Crunchy sliced red onions (quick pickle)

The other week I made & followed to the letter…

& indeed it was very nice, enough for a tinkering do-over this week omitting the salt & trying out, as per japanese ramen egg recipes, "ok for re-use if you heat it high enough)
NB I haven’t been sticking my fingers in the wine vinegar, salt, nor icing sugar (as our ultra-fine is) so ripe for experimentation on personal consumption in the cook bag)

The crunch is very nice, no soggy pickle bits here & very satisfying to snack on or top out a hot dog.

As the initial batch (first try) was a bit too salty for me I am simply not adding salt at this time to find what I prefer & to understand pickling flavour a bit better, …i’m on the eternal search for nice pickle juice as it is a very personal preference) once chilled I will see where the salt needs stepping up / alternate additions with a more definite aim (onions I can eat more forgivingly than screwed up cucumber pickles)

Anyway, if you have not yet tried pickles in such a simple form I recommend these, they do what the recipe says for short term pickle storage eats… (just ease off on the salt maybe)

24 hours later I tried them for flavour which is sweet but fine for those who like sweet contrast to their onion, previously with the amount of instruction recipe salt was throwing off too much “oddness” so i’d sartt with 1/3 - 1/2 the salt stated & take it from there if not adding any herbage (dill etc)

Or maybe it just comes down to the fact that north america is salt heavy? (I once tasted "blue box kraft mac & cheese before giving it to my then small daughter, …it was poisoning by salt, how is that allowed? :thinking:

Additional:
I’m always keen to understand what can be re-used & recycled, the fact that the japanese re-heat for multiple use their egg pickles (for noodle dishes) really was me coming out of the dark ages, with that in mind I forgot to say that I packed out the same jar used with likely 3x the onion into the same jar the second time round, …the results were the same in the sous vide & when jarring up.

I would never consider this with a weak brine from a store bought jar, but when making it at home, it is not a weak watery solution so all is well for multiple uses as the whole lot is pasteurised (the premise of the egg pickling too) & as it’s just me using a clean fork (not fingers) to lay those pickles down onto breakfast rice, cheese on toast, …whatever little chance of contamination passing through to the jar liquid.

I must add as a point NOT to be ignored

DO NOT EXCEED 30 MINUTES, DO NOT “FORGET” Have your ice cold plunge water at the ready.
I did the above due to sickness & left it 22 mins over (thus 52 mins total SV time) & the difference in crunch is very big indeed, nothing like jars one & two in the recent weeks.

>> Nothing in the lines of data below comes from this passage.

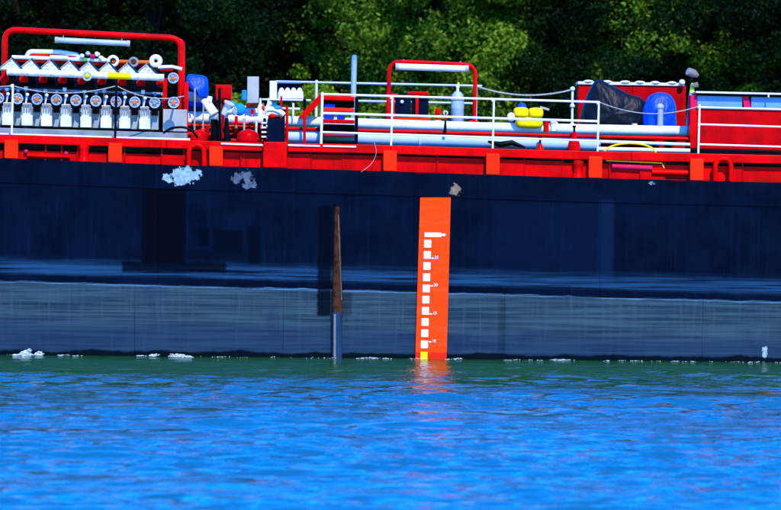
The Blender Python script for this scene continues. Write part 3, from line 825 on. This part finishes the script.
# ------------------------------------------------------------------ cargo pipes
def hpipe(nm, label, mat, pts, r_, Y, cat='pipe', flanges=(), fm='white'):
    w = [P(a_, b_, Y) for a_, b_ in pts]
    t_ = thing(nm, label, cat, (w[0] + w[-1]) / 2 - Vector((0, 0, r_)))
    MB().tube(w, r_, 16).build('pipe_run', mat, t_, smooth=True)
    for fx in flanges:
        x0 = P(fx, 130, Y).x
        f_ = (x0 - w[0].x) / (w[-1].x - w[0].x); c_ = w[0].lerp(w[-1], f_); u = (w[-1] - w[0]).normalized()
        MB().tube([c_ - u * .025, c_ + u * .025], r_ * 1.18, 16).build('flange', fm, t_, smooth=True)
    return t_
hpipe('cargo_pipe', 'upper long white cargo pipe running right to the blue tarpaulin', 'white_pipe', [(285, 121), (480, 127.3), (690, 131.3)], .095, 2.1, flanges=(526, 556))
hpipe('cargo_pipe', 'lower long pale blue cargo pipe behind the middle railing', 'pale_blue_pipe', [(287, 136.3), (430, 139.8), (600, 144.8)], .125, 1.6, flanges=(420,), fm='pale_blue_pipe')
hpipe('service_pipe', 'thin red pipe between the white and pale blue cargo pipes', 'red', [(285, 128.5), (480, 133.6), (690, 139)], .034, 1.5)
hpipe('service_pipe', 'thin white pipe low behind the middle railing near the yellow hose', 'white', [(600, 141.5), (690, 144.5)], .030, 1.4)
hpipe('service_pipe', 'thin white pipe just above the gunwale near the yellow hose', 'white_pipe', [(598, 149), (690, 150.8)], .040, 1.3)
hpipe('cargo_pipe', 'short white pipe behind the black bollard posts', 'white_pipe', [(187, 117), (268, 120)], .11, 2.4, flanges=(247,))
hpipe('cargo_pipe', 'short white pipe between the red arch leg and the blue tarpaulin', 'white_pipe', [(187, 96), (214, 102)], .09, 2.6)
hpipe('cargo_pipe', 'short white pipe under the grey upright plate', 'white_pipe', [(236, 111), (280, 113)], .07, 2.5)
def valve(label, px, top, bot, Y, w, mat='red'):
    c_ = P(px, bot, Y); h = P(px, top, Y).z - c_.z; w = M(w)
    t_ = thing('valve', label, 'valve', c_)
    MB().lathe(c_, [(w, 0), (w, h * .12), (w * .85, h * .4), (w * .45, h * .75), (w * .40, h)] if w < .15 else [(w, 0), (w, h * .2), (w * .93, h * .24), (w * .9, h * .5), (w * .7, h * .75), (w * .4, h * .88), (w * .15, h * .92), (w * .15, h)], 14).build('bonnet', mat, t_, smooth=True)
    if w < .15:
        MB().lathe(c_ + Vector((0, 0, h)), [(.02, 0), (.02, .08), (.035, .09), (.035, .12)], 8).build('spindle', 'black', t_)
valve('red bell-shaped valve on the pale blue pipe under the white clamped post', 574, 132, 151, 1.35, 7)
valve('small red valve saddle on the pale blue pipe', 540, 143.5, 151, 1.38, 5)
valve('squat red valve to the right of the black bollard posts', 248, 128.5, 141, 1.2, 12)
valve('squat red valve to the left of the black bollard posts', 199, 129, 141, 1.2, 9)
# red stub and white stub on the upper pipe
for nm, lab, mat, x0, x1, y0, y1 in (('pipe_stub', 'red square pipe stub beside the yellow bag', 'red', 543.5, 549, 120, 132),
                                     ('pipe_stub', 'white square pipe stub right of the red one', 'white', 550.5, 556, 121, 131)):
    a_, b_ = P(x0, y1, 2.0), P(x1, y0, 2.0); w = (b_.x - a_.x) / 2
    o = MB().lathe(((a_.x + b_.x) / 2, 2.0, a_.z), [(w, 0), (w, b_.z - a_.z - .03), (w * 1.25, b_.z - a_.z - .03), (w * 1.25, b_.z - a_.z)], 10).build(nm, mat); tag(o, lab, 'pipe stub')

# ------------------------------------------------------------------ tarpaulins (draped, folded)
def tarp(nm, label, mat, outline, Y0, depth, seed, fold=.05):
    """a bulky covered shape: side silhouette in pixels, bulging towards and away from the viewer"""
    rd = np.random.default_rng(seed)
    w = [P(a_, b_, Y0 + depth / 2) for a_, b_ in outline]
    n = len(w); cx = sum(p_.x for p_ in w) / n; cz = min(p_.z for p_ in w)
    lay = 9; vs_ = []
    for k in range(lay):
        u = -1 + 2 * k / (lay - 1)
        sc = (1 - abs(u) ** 3.2 * .42)
        for i, p_ in enumerate(w):
            j = fold * math.sin(i * 2.4 + u * 5.1 + seed) * (1 - .4 * abs(u)) + rd.normal() * fold * .35
            base = max(0, (p_.z - cz))
            vs_.append((cx + (p_.x - cx) * sc + j * .35, Y0 + depth / 2 + u * depth / 2 + j, cz + base * sc + (j * .3 if base > .05 else 0)))
    fs = []
    for k in range(lay - 1):
        for i in range(n):
            fs.append((k * n + i, k * n + (i + 1) % n, (k + 1) * n + (i + 1) % n, (k + 1) * n + i))
    mbt = MB().add(vs_, fs)
    for k, rev in ((0, True), (lay - 1, False)):
        o_ = len(mbt.v); ring = [k * n + i for i in range(n)]
        c_ = np.mean([mbt.v[i] for i in ring], axis=0) + np.array([0, -.06 if rev else .06, 0])
        mbt.v.append(tuple(c_))
        for i in range(n):
            f_ = (ring[i], ring[(i + 1) % n], o_)
            mbt.f.append(f_ if not rev else f_[::-1])
    ob = mbt.build(nm, mat, smooth=True, sub=2)
    for p_ in ob.data.polygons: p_.use_smooth = True
    return tag(ob, label, 'tarpaulin')
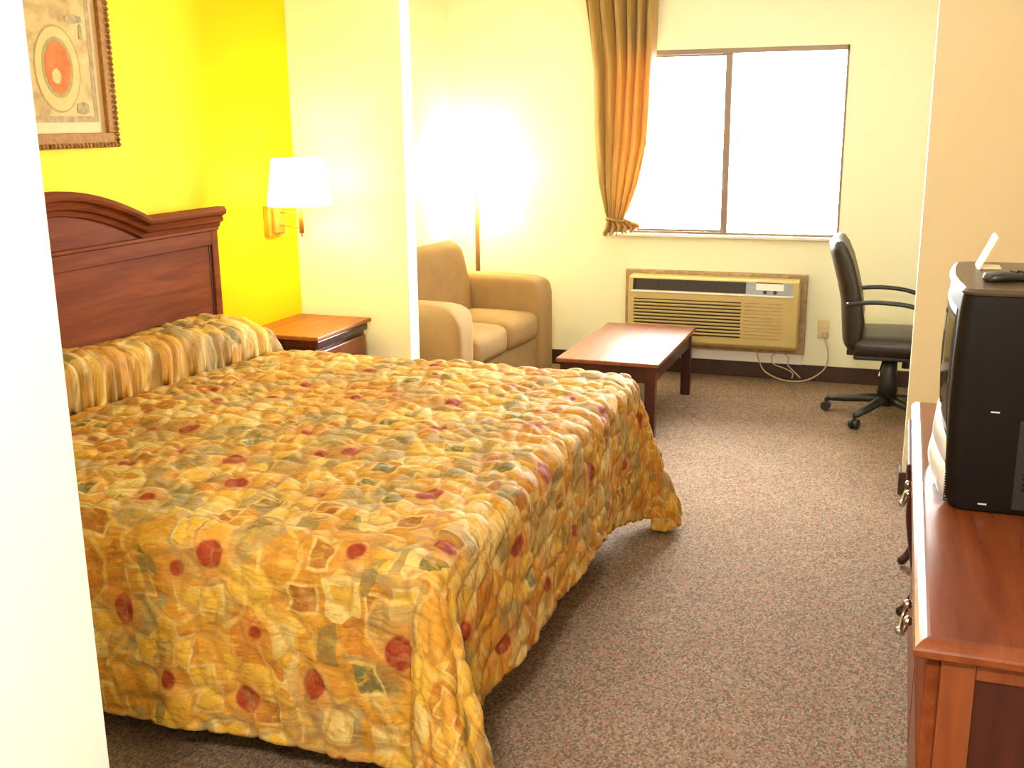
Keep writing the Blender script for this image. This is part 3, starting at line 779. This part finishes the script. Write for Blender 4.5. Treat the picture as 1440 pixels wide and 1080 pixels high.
rod = thing('curtain_rod', 'bronze curtain rod along the top of the window wall, above the curtain', 'curtain rod', (-1.1,6.65,2.41))
rel(tubeobj('rod', [(-2.0,6.64,2.41),(-.2,6.64,2.41)], .011, M['pole'], None, 12), rod)
for xx in (-1.98,-.22): rel(boxes('bracket', [(xx-.01,xx+.01,6.64,D,2.400,2.420)], M['pole'], None, .002), rod)

# ------------------------------------------------------------------ office chair
ch = thing('office_chair', 'black leather swivel office chair on a five-star caster base, by the window wall', 'chair', (-.005,5.99,0), math.radians(2))
def bp(name, path, hw, th, mat):   # padded back: path of (x,z) centre line with thickness
    bm = bmesh.new(); rings = []; n = len(path); m = 28
    for i, (x, z, t) in enumerate(path):
        e = i/(n-1); k = 1-abs(2*e-1)**6*.18
        x2 = path[min(i+1,n-1)]; x1 = path[max(i-1,0)]; dx, dz = x2[0]-x1[0], x2[1]-x1[1]; l = math.hypot(dx,dz); nx_, nz_ = dz/l, -dx/l
        row = []
        for j in range(m):
            a = 2*PI*j/m; c, s_ = math.cos(a), math.sin(a)
            yy = hw*k*math.copysign(abs(c)**.28, c); tt = t/2*math.copysign(abs(s_)**.6, s_)
            # gentle wrap forward at the sides
            wrap = .030*(yy/hw)**2
            row.append(bm.verts.new((x+nx_*(tt+wrap), yy, z+nz_*(tt+wrap))))
        rings.append(row)
    for a, b_ in zip(rings, rings[1:]):
        for j in range(m): bm.faces.new((a[j],a[(j+1)%m],b_[(j+1)%m],b_[j]))
    bm.faces.new(rings[0][::-1]); bm.faces.new(rings[-1])
    return from_bm(name, bm, mat, ch, True)
path = [(-.218,.405,.045),(-.215,.42,.072),(-.212,.47,.088),(-.211,.55,.104),(-.224,.65,.098),(-.248,.75,.096),(-.278,.85,.096),(-.305,.92,.085),(-.318,.955,.062),(-.322,.972,.025)]
bp('backrest', path, .235, .09, M['leather'])
soft('seat', -.20, .28, -.24, .24, .375, .475, .045, M['leather'], ch, (0,0,.018))
box('seat_pan', -.19, .25, -.2, .2, .352, .378, M['black_plastic'], ch, b=.01)
box('back_bracket', -.225, -.10, -.05, .05, .345, .375, M['black_plastic'], ch, b=.006)
for s in (-1,1):
    pts = catmull([(-.235,s*.245,.652),(-.16,s*.262,.668),(-.04,s*.272,.672),(.09,s*.272,.655),(.20,s*.27,.60),(.235,s*.265,.50),(.20,s*.255,.40),(.08,s*.235,.368)], 6)
    tubeobj('armrest', pts, .015, M['black_plastic'], ch, 10, sq=(1.15,.8))
latheobj('gas_column', [(.050,.09),(.048,.22),(.042,.25),(.040,.345)], M['black_plastic'], ch, 24)
tubeobj('tension_knob', [(.085,-.02,.362),(.085,-.02,.285)], [.02,.024], M['black_plastic'], ch, 16)
tubeobj('tilt_lever', [(-.03,-.05,.345),(-.05,-.17,.30),(-.055,-.20,.27)], .004, M['chrome'], ch, 8)
latheobj('hub', [(.03,.065),(.05,.075),(.05,.115),(.036,.135)], M['black_plastic'], ch, 24)
for k in range(5):
    a = math.radians(168+72*k)
    c, s_ = math.cos(a), math.sin(a)
    bm = bmesh.new()
    tube(bm, [(c*.03,s_*.03,.105),(c*.12,s_*.12,.098),(c*.22,s_*.22,.083),(c*.318,s_*.318,.072)], [.032,.028,.024,.019], 12, sq=(1,.85))
    lg = from_bm('base_arm', bm, M['black_plastic'], ch, True)
    bm = bmesh.new()
    for o_ in (-.014,.014):
        m = Matrix.Translation((c*.325-s_*o_, s_*.325+c*o_, .027)) @ Matrix.Rotation(a,4,'Z') @ Matrix.Rotation(PI/2,4,'X')
        r = bmesh.ops.create_cone(bm, cap_ends=True, segments=24, radius1=.026, radius2=.026, depth=.018, matrix=m)
    tube(bm, [(c*.325,s_*.325,.027),(c*.325,s_*.325,.075)], .010, 10)
    w_ = from_bm('caster', bm, M['black_plastic']); w_.parent = lg; bev(w_, .004, 2)

# ------------------------------------------------------------------ dresser
dr_ = thing('dresser', 'long cherry wood dresser with pewter drawer pulls, carrying the television', 'dresser', (.36,2.53,0))
bx0, bx1, by0, by1 = .098, XR-.025, 1.745, 3.31
# chamfered top
ztp = .76; xa, xb, ya, yb = .068, XR-.014, 1.717, 3.335
bm = bmesh.new()
def ring(i, z): return [bm.verts.new(p) for p in ((xa+i,ya+i,z),(xb,ya+i,z),(xb,yb-i,z),(xa+i,yb-i,z))]
R = [ring(.008,.736), ring(.0,.742), ring(0,.753), ring(.003,.757), ring(.009,.763), ring(.015,.7675), ring(.021,.7695), ring(.026,.770)]
for a, b_ in zip(R, R[1:]):
    for k in range(4): bm.faces.new((a[k],a[(k+1)%4],b_[(k+1)%4],b_[k]))
bm.faces.new(R[0][::-1]); bm.faces.new(R[-1])
rel(from_bm('top', bm, M['cherry_top']), dr_)
rel(boxes('body', [(bx0+.018,bx1,by0+.012,by1-.012,.07,.736)], M['cherry_dark'], None, .002), dr_)
for yy in (by0, by1-.012):   # framed end panels
    rel(boxes('end_frame', [(bx0+.016,bx0+.070,yy,yy+.013,.07,.736),(bx1-.055,bx1,yy,yy+.013,.07,.736),(bx0+.070,bx1-.055,yy,yy+.013,.70,.736),(bx0+.070,bx1-.055,yy,yy+.013,.07,.14)], M['cherry_z'], None, .003), dr_)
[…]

I would also say to add a splash more vinegar if you are re-using the vinegar brine mix after the second go as it begins to fade out) …it’s just me eating these pickles, from a clean fork, in a jar only I am bothered with so no bugs being spread from re-use.

UPDATE: Max use for the brine is TWICE only, I tried a third & despite topping up with some more of the same bottle of red wine vinegar I can only assume something within the onions hits other flavour elements hard as it builds up, or the second heating process maybe? anyhow, that is all Forrest has to say on that matter.